Pour un juge, quelle est la particularité d’entendre des causes dans le domaine de la protection de la jeunesse?

Le juge ne doit pas se prendre pour un psychologue, non. Mais il doit enlever sa toge jusqu’à un certain point, pour amener les parties à la conciliation quand c’est possible. Il doit avoir des notions de psychologie, de criminologie, de psychiatrie, de sociologie…

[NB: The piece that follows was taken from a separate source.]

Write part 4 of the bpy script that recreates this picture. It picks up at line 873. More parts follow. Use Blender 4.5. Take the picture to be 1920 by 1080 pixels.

La Loi sur la protection de la jeunesse est une loi hybride qui relève des ministères de la Justice et des Affaires sociales. Il y a deux voies après qu'un signalement soit retenu : la première est celle des mesures volontaires, quand les parents reconnaissent le problème et sont aptes à le régler avec l'aide du DPJ. La seconde, et c'est là qu'intervient le juge, est la voie judiciaire, quand les parents et l'enfant font du déni ou sont incapables de remédier au problème avec le DPJ.

Qu’est-ce qu’on devrait faire pour aider encore plus les enfants du Québec?

Les études nous montrent que, depuis le premier regard de l’enfant, tout s’inscrit et s’incruste dans son cerveau. Donc, il faut commencer tôt, avoir des ressources au niveau de la communauté et pas seulement le DPJ. Le DPJ, c’est le dernier arrêt du métro.